**Problem**
Keep only the lines of the listing that include the word "pixels", and copy them.
########
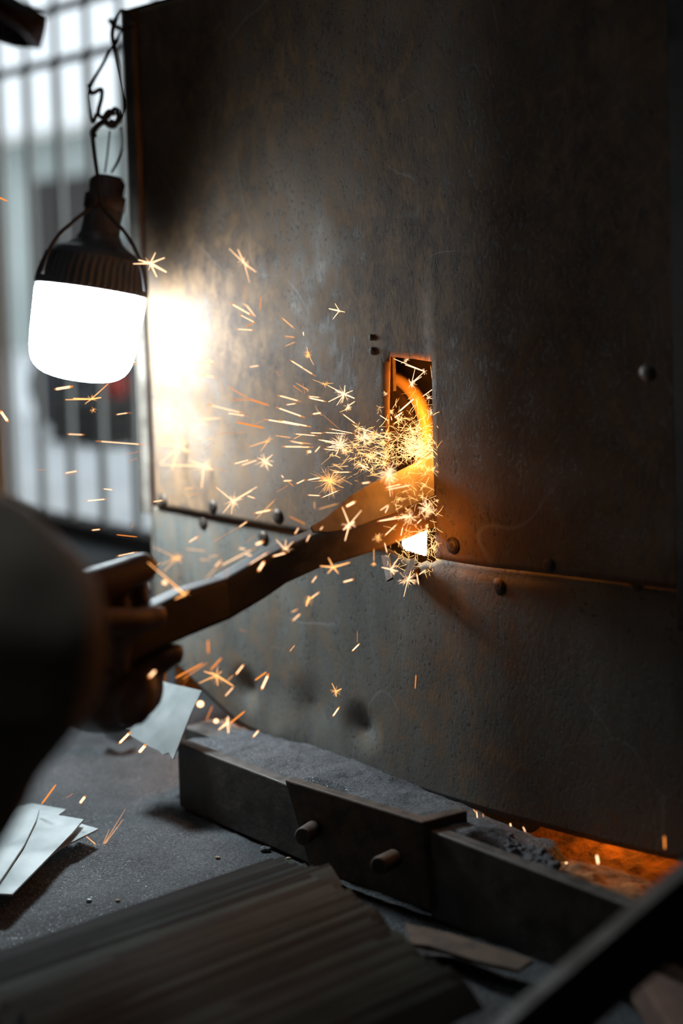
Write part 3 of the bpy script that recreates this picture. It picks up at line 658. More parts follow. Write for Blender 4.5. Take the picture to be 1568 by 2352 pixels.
# holder outline (px): top edge then bottom edge; thickness away from the camera
hold_top = [(150, 1490), (250, 1440), (345, 1398), (430, 1357), (520, 1330), (600, 1285), (660, 1255), (740, 1222), (800, 1196), (900, 1160), (1004, 1118), (1060, 1098)]
hold_bot = [(160, 1600), (255, 1555), (350, 1502), (440, 1462), (530, 1425), (612, 1376), (660, 1342), (740, 1305), (800, 1288), (880, 1262), (1004, 1212), (1060, 1190)]
th_dir = (-EV).normalized()
def slab(top, bot, th, dof=0.0, lean=0.0):
    b = MB(); n = len(top); vs = []
    for k, off in enumerate((0, th)):
        for (x, y) in top: vs.append(tp(x, y, td(x) + dof + lean) + th_dir * off)
        for (x, y) in bot: vs.append(tp(x, y, td(x) + dof) + th_dir * off)
    m_ = 2 * n; fs = []
    for i in range(n - 1):
        fs += [(i, i + 1, n + i + 1, n + i), (m_ + i + 1, m_ + i, m_ + n + i, m_ + n + i + 1), (i + 1, i, m_ + i, m_ + i + 1), (n + i, n + i + 1, m_ + n + i + 1, m_ + n + i)]
    fs += [(0, n, m_ + n, m_), (n - 1, m_ + n - 1, m_ + 2 * n - 1, 2 * n - 1)]
    b.add(vs, fs); return b
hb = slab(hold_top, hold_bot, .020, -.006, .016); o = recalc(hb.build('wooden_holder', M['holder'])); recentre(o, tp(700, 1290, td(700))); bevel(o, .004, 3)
tag(o, 'dark wooden holder stick pushing the blade into the feed slot', 'tool')
bl_top = [(712, 1208), (745, 1190), (775, 1165), (800, 1140), (850, 1110), (900, 1088), (950, 1064), (1004, 1040), (1060, 1016)]
bl_bot = [(720, 1222), (760, 1222), (800, 1215), (830, 1205), (860, 1192), (900, 1178), (950, 1158), (1004, 1136), (1060, 1112)]
bp0, bp1, bp2 = tp(1060, 1112, td(1060) + .000), tp(720, 1222, td(720) + .000), tp(1004, 1040, td(1004) + .026)
bn = (bp1 - bp0).cross(bp2 - bp0).normalized(); bn = bn if bn.dot(CC - bp0) > 0 else -bn
def onb(x, y): v = ray(x, y); return CC + v * ((bp0 - CC).dot(bn) / v.dot(bn))
bb = MB(); bb.plate([onb(x, y) for x, y in bl_top] + [onb(x, y) for x, y in reversed(bl_bot)], .0025, bn)
o = recalc(bb.build('sheet_blank', M['blade'])); recentre(o, onb(880, 1140)); bevel(o, .0006, 1)
tag(o, 'thin pointed steel blank glowing orange in spark light on top of the holder', 'workpiece')

# ================================================================== PERSON (seated low at the left, mostly outside the picture)
per = empty('person', P(.38, .98, 0)); po_ = V(per.location)
tag(per, 'person in khaki-grey trousers and dark cap crouching with both hands on the holder', 'person')
def Q(s, w, z): return P(s, w, z) - po_
def W_(p): return p - po_
def chain(b, pts, n=14):
    for (p, r), (q, t) in zip(pts, pts[1:]): b.capsule(p, r, q, t, n)
pel = Q(.36, .98, .245); che = Q(.32, .84, .50); nek = Q(.325, .72, .655); hed = Q(.345, .615, .755)
r_sh, r_el = W_(V((-.46, .73, .60))), W_(V((-.30, .80, .415)))
Ht = tp(285, 1450, td(285)) + th_dir * .010       # grip point on the holder (centre line)
ta = (tp(340, 1440, td(340)) - tp(160, 1535, td(160))).normalized()   # along the tool towards the slot
tb = EV - ta * EV.dot(ta); tb.normalize(); tu = tb.cross(ta); tu = tu if tu.z > 0 else -tu
def H(a, b_, u): return W_(Ht + ta * a + tb * b_ + tu * u)
r_wr = H(-.075, -.004, .062)
l_sh, l_el = Q(.12, .79, .60), Q(.17, .60, .36)
l_wr = W_(at(215, 1610, 1.12))
skin = MB()
# trunk, neck, head and limbs under the clothes, one surface
chain(skin, [(pel, .10), (che, .105)], 16); chain(skin, [(che, .09), (nek, .052), (hed + V((0, 0, -.03)), .05)])
fdir = (Q(.44, .40, .66) - hed).normalized(); fs_ = fdir.cross(ZV).normalized(); fu = fs_.cross(fdir)
chain(skin, [(hed - fdir * .025 + fu * .035, .083), (hed + fdir * .012 + fu * .02, .078)], 18)
chain(skin, [(hed + fdir * .03 - fu * .03, .058), (hed + fdir * .045 - fu * .075, .036)], 16)
skin.capsule(hed + fdir * .092 + fu * .0, .009, hed + fdir * .108 - fu * .03, .012, 10)
skin.capsule(hed + fdir * .094 - fu * .03, .007, hed + fdir * .096 - fu * .034, .008, 10)
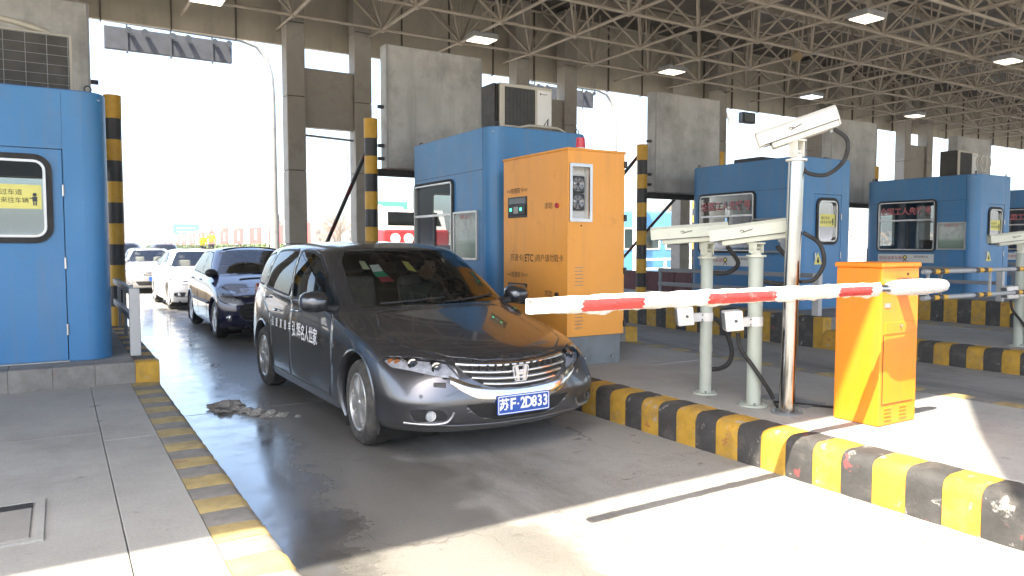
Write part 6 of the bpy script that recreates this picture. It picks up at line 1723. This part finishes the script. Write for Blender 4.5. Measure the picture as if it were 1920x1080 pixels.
sw2 = [roundpoly([(-.90, .985), (-1.24, 1.22), (-1.46, 1.335), (-1.74, 1.35), (-1.77, 1.0)], .03, 3), roundpoly([(-1.86, 1.005), (-1.84, 1.35), (-2.34, 1.335), (-2.80, 1.045)], .04, 3)]
saloon = queue_car('saloon_car', 'white saloon car behind the navy hatchback', (3.04, 19.2, 0), R(-90+0.8), rings, M['whitepaint'], sw2, ws2, (0, -2.62), .315, g2, l2, 3, (1.03, -.76), spokes=9)
# silver saloon behind it, with a dark off-roader in the next gap
rings3 = gen_rings(.90, 2.65, 1.0, .88, .72, (-.45, .99), (-1.25, 1.41), (-2.6, 1.41), (-3.15, 1.07), 1.02, 1.45, .92, .98)
def g3(c):
    q = roundpoly([(-.42, .71), (.42, .71), (.36, .58), (-.36, .58)], .02, 3); o = c.fr(q, 'grille_opening', M['dark'], filt=lambda f: f.calc_center_median().x > .3); bars(c, .38, (.615, .645, .68), .009, M['satin'], o)
    q = roundpoly([(-.60, .40), (.60, .40), (.50, .27), (-.50, .27)], .03, 3); c.fr(q, 'lower_intake', M['dark'], filt=lambda f: f.calc_center_median().x > .3)
    fog(c, .70, .36, .045)
    mb = MB(); mb.prism(rrect(-.22, .22, .41, .54, .01, 2), (c.x_front(0, .48).x, 0, 0), UY, UZ, UX, .012); c.build(mb, 'number_plate', M['plate_blue'])
silver = queue_car('saloon_car', 'silver grey saloon car behind the white saloon', (2.62, 26.6, 0), R(-90), rings3, M['silverpaint'], sw2, ws2, (0, -2.65), .315, g3, l2, 2, (1.03, -.76), spokes=9)
rings4 = gen_rings(.80, 2.65, .85, .90, .88, (-.40, 1.16), (-1.10, 1.62), (-3.1, 1.62), (-3.40, 1.20), 1.12, 1.7, 1.06, 1.12)
ws4 = roundpoly([(-.69, 1.155), (-.64, 1.26), (-.49, 1.55), (-.42, 1.585), (.42, 1.585), (.49, 1.55), (.64, 1.26), (.69, 1.155), (.40, 1.185), (-.40, 1.185)], .04, 3)
sw4 = [roundpoly([(-.88, 1.14), (-1.18, 1.40), (-1.40, 1.54), (-1.70, 1.56), (-1.73, 1.15)], .03, 3), roundpoly([(-1.82, 1.155), (-1.80, 1.56), (-2.5, 1.55), (-2.72, 1.18)], .04, 3)]
def l4(c): lamps(c, [(.68, .44, .80), (.66, .50, .72), (.46, .70, .73), (.20, .86, .80), (.12, .86, .88), (.36, .76, .88), (.58, .58, .84)])
suv = queue_car('offroad_car', 'dark tall car far back in the queue behind the silver saloon', (2.30, 33.4, 0), R(-90), rings4, M['darkpaint'], sw4, ws4, (0, -2.65), .35, g3, l4, 2, (1.20, -.72), spokes=9)
# farther traffic on the approach road: copies too small to show parts
far = [(saloon, 1.5, 42, 'far white saloon in the queue'), (silver, 2.6, 51, 'far silver saloon in the queue'), (suv, 5.4, 47, 'far dark tall car right of the queue'), (saloon, 6.3, 60, 'far white saloon on the right of the approach'),
       (silver, -0.3, 58, 'far silver saloon on the left of the approach'), (suv, 2.2, 72, 'far dark car in the distance'), (silver, 6.0, 82, 'far silver car in the distance on the right'), (saloon, 3.4, 95, 'farthest white car in the distance')]
for o, x, y, lab in far:
    k = dup(o, (x-o.location.x, y-o.location.y, 0), lab, skip=('dashboard', 'front_seat', 'rear_bench', 'steering_wheel', 'wiper', 'panel_gap')); k['group'] = 'cars far along the approach'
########
**Output below**
Write part 3 of the bpy script that recreates this picture. It picks up at line 658. More parts follow. Write for Blender 4.5. Take the picture to be 1568 by 2352 pixels.
Write part 6 of the bpy script that recreates this picture. It picks up at line 1723. This part finishes the script. Write for Blender 4.5. Measure the picture as if it were 1920x1080 pixels.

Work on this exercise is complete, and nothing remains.